As well as some negatives;

  • Higher costs
  • Output depends on the weather (less output in winter)
  • Greater maintenance requirements
  • Aesthetics may be an issue
  • Longer installation
  • Needs correct orientation and alignment

The overwhelming majority of households examined in the BRANZ SWH performance study (BRANZ Study Report 188) gave saving money as a primary reason for installing their systems. The big negative issue is the higher cost of these systems.

SWH is different from many other energy efficiency improvements in that the stakes are much higher. As an example, the price of a hot water cylinder wrap is quite low so that the initial investment is not as much of a barrier despite the fact that the cylinder wrap will only provide small savings.

So is the answer to calculate the payback period for the various options?

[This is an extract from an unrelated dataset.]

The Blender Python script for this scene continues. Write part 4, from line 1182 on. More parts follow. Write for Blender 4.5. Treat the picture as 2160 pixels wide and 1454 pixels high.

Payback is somewhat of a misleading measure, especially for more expensive options. Payback period can give the false impression that this is the period you must wait before the investment is worthwhile. SWH systems deliver savings from the day they are installed. Saying that a SWH system has a payback of 9 years can be a turn-off while the saying that the same system delivers a return on investment of over 11% may be received much more favourably.  Return on investment is the interest rate that an investment would need to return to provide the same level of returns as the energy savings from the SWH system.

As we upgrade our energy efficiency interventions to bigger and better things we must also upgrade our financial assessments to more than simple payback calculations. It is preferable to use a wide range of measures to better appreciate the differences between options. As an example of some of the different types of financial calculations, see the end of my presentation to last years NZGBC Master Class on water heating ( )  and Ian Page’s paper at SB10 provided a range of measures for a variety of energy efficient options.

Making the judgement as to whether SWH is a worthwhile investment needs careful assessment.  Firstly by identifying who you are considering (it should be the homeowners) and secondly by looking at a range of assessment criteria including a range of financial measures.